In short, Korban Pesach, which is the core and the heart of Seder night, is associated with a palpable reenactment and reexperiencing of the Geulah (Redemption), of being welcomed into God's open arms and becoming party to His covenant with our nation. It is this extremely unique, live quality of reenacting and reexperiencing the Geulah and reentering into God's national Brit that mandates a second chance, a Pesach Sheni. Pesach is unlike almost any other mitzvah in terms of these characteristics. Such an event is indispensable, and it is key to understanding what makes Pesach unique as the one mitzvah for which the Torah provides a second opportunity.  

Brit Milah, like Korban Pesach, is not a mere symbolic commitment to a (personal) covenant with God, but it is an actual and live experience of induction into this covenant. Exactly as Korban Pesach is a reenactment of the entry to our national Brit with God on the original Pesach night thousands of years ago, so too is every male who undergoes a Brit Milah literally transformed as he reenacts the Brit of Avrohom Avinu (Abraham our Forefather) almost four millennia back in time. This is signified by the presence of Eliyahu Ha-Navi at every Brit, who metaphysically welcomes and escorts the baby to the Presence of God.

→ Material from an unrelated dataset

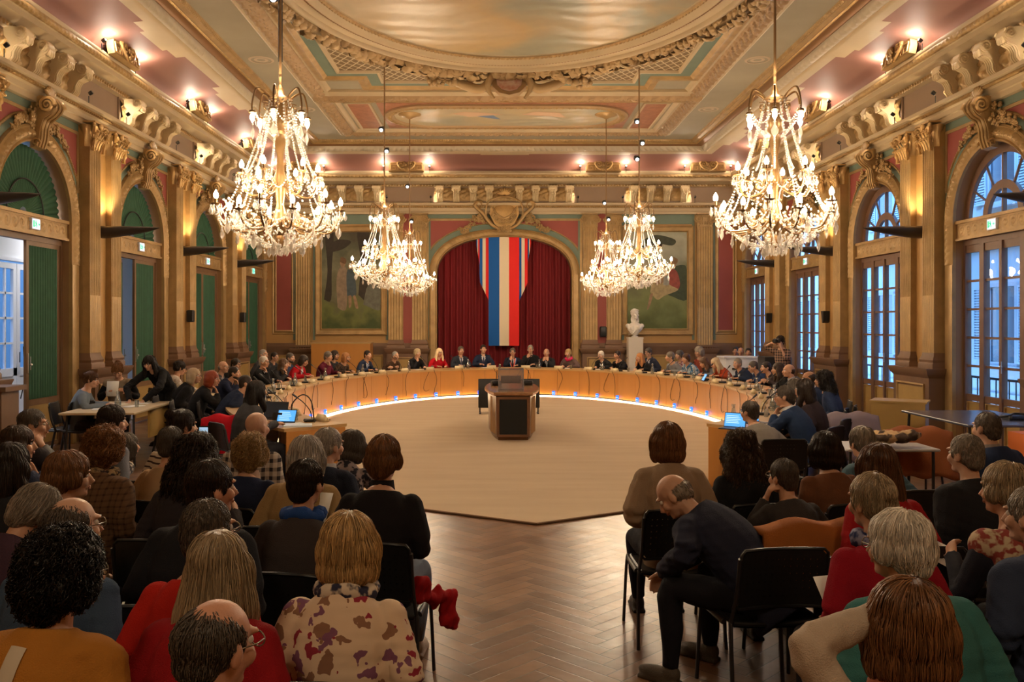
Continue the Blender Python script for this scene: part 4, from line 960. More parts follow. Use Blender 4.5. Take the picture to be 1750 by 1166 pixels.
def glazed(rt):
    w = RI; y0, y1 = .14, .20
    mb = MB(); mb.box((-w, y0-.02, 3.20), (w, y1+.02, 3.32))
    for s in (-1, 1): mb.box((min(s*w, s*(w-.06)), y0-.02, 0), (max(s*w, s*(w-.06)), y1+.02, 3.2)); mb.box((s*.53-.06, y0-.02, 0), (s*.53+.06, y1+.02, 3.2))
    mb.box((-.035, y0-.03, 0), (.035, y1, 3.2)); mb.box((-w, y0, .0), (w, y1, .1)); mb.box((-w, y0, .72), (w, y1, .82)); mb.box((-w, y0, 3.08), (w, y1, 3.2))
    obj('window_frame', mb, mat('brown_window_wood', (.19, .10, .06), .45, 0, .1, 20, .2, 4), rt)
    mb = MB()
    for k in range(1, 5): z = .82+k*2.26/5; mb.box((-w, y0+.01, z-.018), (w, y1-.01, z+.018))
    obj('muntin', mb, MC['brown_window_wood'], rt)
    mb = MB()
    for (a, b) in ((-1.0, -.59), (-.47, -.035), (.035, .47), (.59, 1.0)): mb.box((a+.03, y0+.02, .13), (b-.03, y1-.02, .70))
    obj('lower_panel', mb, MC['mustard_panel'], rt)
    mb = MB()
    for (a, b) in ((-1.0, -.59), (-.47, -.035), (.035, .47), (.59, 1.0)): frame_boxes(mb, a+.02, b-.02, .12, .71, .022, y0-.01, y0+.03)
    obj('panel_moulding', mb, GOLD, rt)
    GL = mixglass('window_glass', (.94, .97, 1), .93, .07, .0, (.5, .6, .8))
    for (a, b) in ((-1.0, -.59), (-.47, -.035), (.035, .47), (.59, 1.0)): obj('glass_pane', MB().box((a, .168, .82), (b, .172, 3.08)), GL, rt)
    # fanlight
    mb = MB(); zc = 3.58
    def ringb(r0, r1): 
        th = np.linspace(0, PI, 33); return np.array([[(r0*math.cos(t), y0, zc+r0*math.sin(t)), (r1*math.cos(t), y0, zc+r1*math.sin(t)), (r1*math.cos(t), y1, zc+r1*math.sin(t)), (r0*math.cos(t), y1, zc+r0*math.sin(t))] for t in th])
    mb.grid(ringb(.93, 1.07), cv=True, caps=True); mb.grid(ringb(.40, .53), cv=True, caps=True)
    for q in range(1, 6):
        t = q*PI/6; 
        if q == 3: mb.box((-.02, y0, zc), (.02, y1, zc+.95))
        else: mb.tube([(.5*math.cos(t), (y0+y1)/2, zc+.5*math.sin(t)), (.96*math.cos(t), (y0+y1)/2, zc+.96*math.sin(t))], .021, 6)
    mb.box((-w, y0, zc-.03), (w, y1, zc+.03)); obj('fanlight_frame', mb, MC['brown_window_wood'], rt)
    mb = MB(); th = np.linspace(0, PI, 25); mb.add(np.array([(.95*math.cos(t), .17, zc+.95*math.sin(t)) for t in th]), [np.arange(25)[None, :]]); obj('fanlight_glass', mb, GL, rt)
    mb = MB(); mb.tube([(.06, y0-.05, 1.2), (.06, y0-.05, 1.38)], .009, 6); mb.ell((.06, y0-.06, 1.3), .022, nu=5, nv=7); obj('handle', mb, STEEL, rt)
w0 = None
for i, y in enumerate(BAYS):
    if w0 is None:
        w0 = rt = thing('window_1', None, None, (XR, y, 0), -PI/2); rt['kind'] = 'structure'; lintel(rt); glazed(rt)
    else:
        rt = dup(w0); rt.name = f'window_{i+1}'; rt.location = (XR, y, 0)
    if i != 2: exit_sign(XR+.02, y, -PI/2, f'small lit exit sign over the tall window door {["out of view", "nearest the camera", "second along", "third along", "farthest along"][i]}')
# corridor outside the open door on the left
CW = mat('corridor_white', (.72, .72, .74), .6); PW_ = mat('white_door_paint', (.80, .80, .84), .4)
mb = MB(); x = -9.2; mb.box((x-.2, 7.2, 0), (x, 16.1, 4.2)); mb.box((x-.2, 17.6, 0), (x, 27, 4.2)); mb.box((x-.2, 16.1, 3.15), (x, 17.6, 4.2)); mb.box((x, 7.0, 0), (XL-.4, 7.2, 4.2)); mb.box((x, 26.8, 0), (XL-.4, 27, 4.2))
struct('wall_corridor', mb, CW)
struct('floor.001', MB().box((-9.4, 7, -.1), (XL-.4, 27, .0)), mat('grey_flagstones', (.30, .29, .33), .35, 0, .1, 5, .3, 3)); struct('ceiling.001', MB().box((-9.4, 7, 4.2), (XL-.4, 27, 4.4)), CW)
dr = thing('door_6', None, None, (x, 16.85, 0), PI/2); dr['kind'] = 'structure'
for s in (-1, 1):
    mb = MB(); a, b = (-.74, -.01) if s < 0 else (.01, .74); frame_boxes(mb, a, b, .02, 3.1, .11, -.02, .04); mb.box((a, -.02, .95), (b, .04, 1.1)); mb.box(((a+b)/2-.02, -.01, 1.1), ((a+b)/2+.02, .03, 3.0))
    for k in range(1, 4): z = 1.1+k*1.9/4; mb.box((a, -.01, z-.02), (b, .03, z+.02))
    obj('door_leaf', mb, PW_, dr)
    mb = MB().box((a+.1, 0, .12), (b-.1, .02, .96)); obj('leaf_panel', mb, PW_, dr)
    obj('door_glass', MB().box((a+.1, .005, 1.1), (b-.1, .01, 3.0)), MC['window_glass'], dr)
mb = MB(); frame_boxes(mb, -.80, .80, -.05, 3.2, .06, -.05, .06); obj('door_frame', mb, PW_, dr)
mb = MB(); mb.tube([(.05, -.05, 1.2), (.05, -.05, 1.4)], .01, 6); mb.tube([(.06, -.06, .5), (.12, -.12, .9), (.16, -.06, 1.5)], .012, 6); obj('handle', mb, DARK, dr)
light('AREA', (-8.1, 13.2, 4.0), 60, (.95, .96, 1), 1.6); light('AREA', (-8.1, 18.0, 4.0), 50, (.95, .96, 1), 1.6)
struct('wall_sky_block', MB().box((-13.2, 5, -3), (-13, 40, 12)), mat('sky_block_grey', (.20, .20, .21), .8))  # added wall, keeps the bright sky from whiting out the corridor door panes
struct('ground.001', MB().box((-13, 5, -.4), (-9.4, 40, -.2)), mat('asphalt', (.08, .08, .09), .9))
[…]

Brit Milah is an actual encounter with the Shechinah (Divine Presence). 

We can now understand the adjacency in the Torah of Pesach Sheni to the Mishkan. The Ramban (in his introduction to Parshat Terumah) explains that the Mishkan was a living perpetuation of Matan Torah, the Giving of the Torah at Sinai, insofar as the Mishkan invoked the presence of the Shechinah in our midst and thereby served as the venue for ongoing communication between God and Moshe Rabbeinu (Moses our Teacher), continuing this special communication from Sinai. The Mishkan was not a mere reminder of God's Presence, but, on the contrary, it enabled us to re-experience His Presence as originally encountered at Matan Torah. 

This is precisely the contextual connection between the Mishkan and Korban Pesach, for just like we reexperience the Shechinah through the Mishkan, so to do we reexperience the closeness of God's Presence and reenact our entry into a national bond with God through Korban Pesach.    

Reflective of the live encounters will the Shechinah afforded by Korban Pesach and Brit Milah, may the Shechinah soon again dwell in our midst on a perpetual basis in the rebuilt Beis Ha-Mikdash (Holy Tenple).